Marcelo Figueras
Para ser honesto, estoy muy mal preparado para rendirle homenaje a Ingmar Bergman. Siempre me digo –y sigo pensándolo en la hora de su muerte- que todavía no he llegado a la etapa de mi vida en que pueda apreciarlo verdaderamente. También es posible que esa etapa no llegue jamás. Mis pocos encontronazos con sus películas me han vuelto prudente. Vi The Touch cuando era poco más que un adolescente, y por supuesto no entendí nada. Tengo El huevo de la serpiente y Fanny y Alexander en DVD, que todavía no vi pero que seguramente veré en estos días, aprovechando el impulso del duelo. No hace mucho sucumbí al influjo de Marcelo Piñeyro, que lo reverencia, y vi De la vida de las marionetas. Apenas terminé lo llamé para decirle que se lo agradecía, y que además tenía ganas de matarlo. La película es enorme, pero me produjo una depresión horrenda –a mí, que llevo el optimismo grabado a fuego en mi información genética.

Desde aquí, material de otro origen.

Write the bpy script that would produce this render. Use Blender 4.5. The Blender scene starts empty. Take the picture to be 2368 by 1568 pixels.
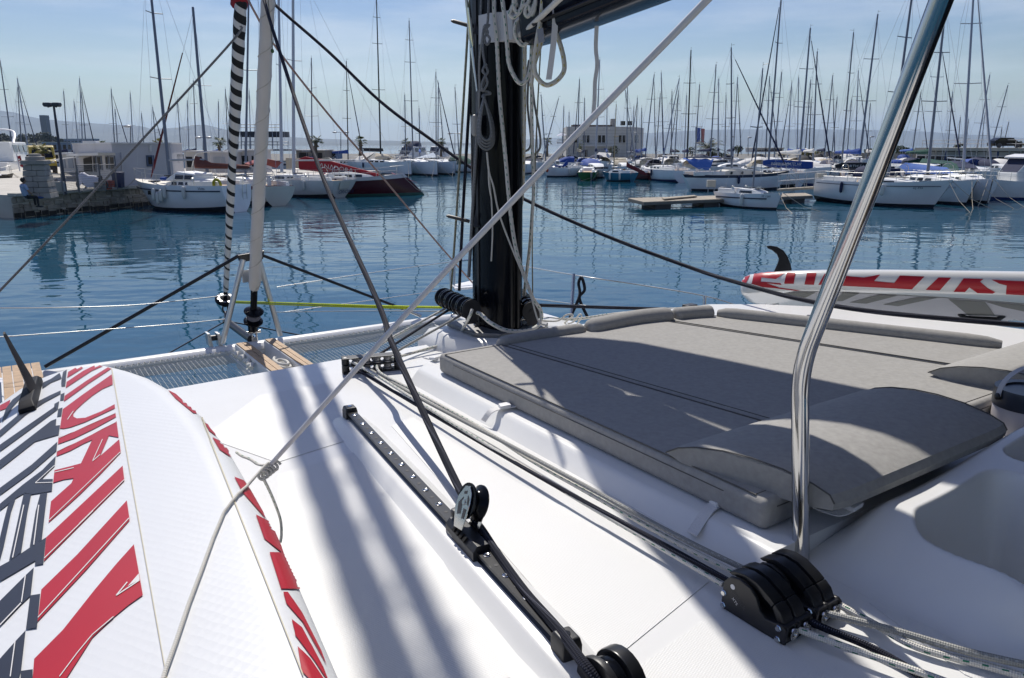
import bpy, bmesh, math, random
from mathutils import Vector, Matrix
from mathutils.geometry import tessellate_polygon
random.seed(7)
S = bpy.context.scene
COL = S.collection

# ------------------------------------------------------------------ camera, sky, sun, exposure
EYE = 3.6                                    # camera height above the water
PITCH = math.radians(14.33)
cam = bpy.data.cameras.new('camera'); cam_o = bpy.data.objects.new('camera', cam); COL.objects.link(cam_o)
cam_o.location = (0, 0, EYE); cam_o.rotation_euler = (math.radians(90) - PITCH, 0, 0)
cam.sensor_width = 36; cam.lens = 760 / 1024 * 36; cam.clip_start = 0.05; cam.clip_end = 60000
S.camera = cam_o
S.view_settings.view_transform = 'Standard'; S.view_settings.look = 'None'
S.view_settings.gamma = 1; S.view_settings.use_curve_mapping = False
S.view_settings.exposure = 0.17
SUN_EL = math.radians(50); SUN_AZ = math.radians(14.5)      # azimuth: turned left of straight ahead
sun = bpy.data.lights.new('sun', 'SUN'); sun_o = bpy.data.objects.new('sun', sun); COL.objects.link(sun_o)
sun.energy = 4.2; sun.angle = math.radians(0.5); sun.color = (1, 0.95, 0.87)
to_sun = Vector((-math.sin(SUN_AZ) * math.cos(SUN_EL), math.cos(SUN_AZ) * math.cos(SUN_EL), math.sin(SUN_EL)))
sun_o.rotation_euler = to_sun.to_track_quat('Z', 'Y').to_euler(); sun_o.location = (0, 0, 40)
W = bpy.data.worlds.new('World'); S.world = W; W.use_nodes = True
nt = W.node_tree; nt.nodes.clear()
wo = nt.nodes.new('ShaderNodeOutputWorld'); bg = nt.nodes.new('ShaderNodeBackground')
sky = nt.nodes.new('ShaderNodeTexSky'); sky.sky_type = 'NISHITA'; sky.sun_disc = False
sky.sun_elevation = SUN_EL; sky.sun_rotation = -SUN_AZ
sky.air_density = 1.2; sky.dust_density = 0.3; sky.ozone_density = 3.0; sky.altitude = 0
bg.inputs['Strength'].default_value = 0.072
# thin cirrus: pale streaks low in the sky
tc = nt.nodes.new('ShaderNodeTexCoord'); mp = nt.nodes.new('ShaderNodeMapping'); mp.inputs['Scale'].default_value = (2.0, 2.0, 13)
mp.inputs['Rotation'].default_value = (0.05, 0.10, 0)
nz = nt.nodes.new('ShaderNodeTexNoise'); nz.inputs['Scale'].default_value = 1.7; nz.inputs['Detail'].default_value = 7; nz.inputs['Roughness'].default_value = .58
cr = nt.nodes.new('ShaderNodeValToRGB'); cr.color_ramp.elements[0].position = .44; cr.color_ramp.elements[1].position = .84
cr.color_ramp.elements[1].color = (.62, .62, .62, 1)
mx = nt.nodes.new('ShaderNodeMixRGB'); mx.inputs[2].default_value = (11.0, 11.6, 12.3, 1)
nt.links.new(tc.outputs['Generated'], mp.inputs['Vector']); nt.links.new(mp.outputs['Vector'], nz.inputs['Vector'])
nt.links.new(nz.outputs['Fac'], cr.inputs['Fac']); nt.links.new(cr.outputs['Color'], mx.inputs[0])
hs = nt.nodes.new('ShaderNodeHueSaturation'); hs.inputs['Saturation'].default_value = 1.3; hs.inputs['Hue'].default_value = .524
nt.links.new(sky.outputs['Color'], hs.inputs['Color']); nt.links.new(hs.outputs['Color'], mx.inputs[1]); nt.links.new(mx.outputs['Color'], bg.inputs['Color'])
nt.links.new(bg.outputs['Background'], wo.inputs['Surface'])

# ------------------------------------------------------------------ helpers: places
FP = 760 * 2368 / 1024
SP, CP = math.sin(PITCH), math.cos(PITCH)
def ray(x, y):
    u = (x - 1184) / FP; w = (y - 784) / FP
    return Vector((u, CP - SP * w, -SP - CP * w))
def P(x, y, h):                              # point on the level plane h metres below the eye
    d = ray(x, y); t = -h / d.z
    return Vector((d.x * t, d.y * t, EYE - h))
def Q(x, y, d):                              # point d metres into the picture
    r = ray(x, y) * d
    return Vector((r.x, r.y, EYE + r.z))
def Qm(x, y, d):                             # beside the mast: d = 3.87 lies on the mast's own axis
    return Q(x, y, 3.565 + .39 * y / 757 + d - 3.87)
def V(x, y, p0, p1):                         # point on the upright plane through p0 and p1
    d = ray(x, y); n = Vector((p1.y - p0.y, p0.x - p1.x, 0))
    t = n.dot(Vector((p0.x, p0.y, 0))) / n.dot(d)
    return Vector((d.x * t, d.y * t, EYE + d.z * t))
PSI = math.radians(34)
FW = Vector((-math.sin(PSI), math.cos(PSI), 0)); RT = Vector((math.cos(PSI), math.sin(PSI), 0)); UP = Vector((0, 0, 1))
M0 = P(1150, 757, .92)
def C(f, r, h):                              # catamaran frame: metres ahead of the mast, to its right, below the eye
    return Vector((M0.x, M0.y, 0)) + FW * f + RT * r + UP * (EYE - h)

# ------------------------------------------------------------------ helpers: materials
MATS = {}
def mat(name, col, rough=.5, metal=0, noise=0, nscale=6, bump=0, bscale=60, coat=0, spec=.5, trans=0, stretch=(1, 1, 1), alpha=1):
    if name in MATS: return MATS[name]
    m = bpy.data.materials.new(name); m.use_nodes = True; n = m.node_tree.nodes; l = m.node_tree.links
    b = n['Principled BSDF']; b.inputs['Base Color'].default_value = (*col, 1); b.inputs['Roughness'].default_value = rough
    b.inputs['Metallic'].default_value = metal; b.inputs['Coat Weight'].default_value = coat
    b.inputs['Specular IOR Level'].default_value = spec; b.inputs['Transmission Weight'].default_value = trans
    b.inputs['Alpha'].default_value = alpha
    if noise or bump:
        t = n.new('ShaderNodeTexCoord'); mpn = n.new('ShaderNodeMapping'); mpn.inputs['Scale'].default_value = stretch
        l.new(t.outputs['Object'], mpn.inputs['Vector'])
    if noise:
        k = n.new('ShaderNodeTexNoise'); k.inputs['Scale'].default_value = nscale; k.inputs['Detail'].default_value = 5
        r = n.new('ShaderNodeMapRange'); r.inputs['From Min'].default_value = .25; r.inputs['From Max'].default_value = .75
        r.inputs['To Min'].default_value = 1 - noise; r.inputs['To Max'].default_value = 1 + noise
        x = n.new('ShaderNodeMixRGB'); x.blend_type = 'MULTIPLY'; x.inputs[0].default_value = 1; x.inputs[1].default_value = (*col, 1)
        l.new(mpn.outputs['Vector'], k.inputs['Vector']); l.new(k.outputs['Fac'], r.inputs['Value'])
        l.new(r.outputs['Result'], x.inputs[2]); l.new(x.outputs['Color'], b.inputs['Base Color'])
    if bump:
        k = n.new('ShaderNodeTexNoise'); k.inputs['Scale'].default_value = bscale; k.inputs['Detail'].default_value = 3
        u = n.new('ShaderNodeBump'); u.inputs['Strength'].default_value = bump; u.inputs['Distance'].default_value = .01
        l.new(mpn.outputs['Vector'], k.inputs['Vector']); l.new(k.outputs['Fac'], u.inputs['Height']); l.new(u.outputs['Normal'], b.inputs['Normal'])
    MATS[name] = m
    return m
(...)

Pero esto no significa que no existan aspectos de Bergman con los que no pueda relacionarme aun hoy. Me siento cercano del niño que temía a su padre y amaba a su extraña madre, aquel que a los nueve años cambió los soldaditos de plomo por una linterna mágica y empezó a soñar sus propias historias. Me siento próximo al niño que se sentía en las iglesias como en su casa, seducido por “los arcos bajos, los muros gruesos, el aroma de la eternidad, la luz del sol coloreando las pinturas medievales, las figuras talladas en los techos y en las paredes. Allí estaba todo lo que la imaginación puede desear: ángeles, santos, dragones, profetas, demonios, hombres”, contó alguna vez.
También me siento a gusto con el artista que declaró ser muy consciente de la duplicidad de su persona: “La parte conocida está muy controlada; todo resulta planeado y muy seguro. La parte desconocida puede ser muy desagradable. Creo que ésta es la parte que es responsable de todo el trabajo creativo –porque está en contacto con el niño. O sea que no es racional, sino impulsiva y extremadamente emocional”.
Creo entender al artista que encontró en el cine “un lenguaje que habla literalmente de un alma a la otra, con expresiones que, casi siempre de forma sensual, escapan al control restrictivo del intelecto”. Pero ante todo comparto la visión que le reveló alguna vez al crítico Andrew Sarris, respondiendo a la pregunta de por qué hacía lo que hacía. Bergman se refirió entonces a la reconstrucción de la catedral de Chartres, que en plena Edad Media acometieron miles de anónimos artesanos. “Ya sea creyente o escéptico, cristiano o pagano, trabajaría con todo el mundo para construir una catedral porque soy un artista y un artesano… Nunca me preocuparía por el juicio de la posteridad ni por el de mis contemporáneos; mi nombre no está grabado en ninguna parte y desaparecerá conmigo. Pero una pequeña parte mía sobrevivirá en la totalidad anónima y triunfante. Un dragón o un demonio, o quizás un santo, ¡eso no importa nada!”
Bergman dejó su marca en la catedral de la belleza producida por el hombre, eso es innegable. Puede que algún día me sobreponga al miedo y me atreva a visitar la nave en la que trabajó mientras vivió, a contemplar sus monstruos cara a cara, a disfrutar de los claroscuros que alguna vez me quitaron el aliento.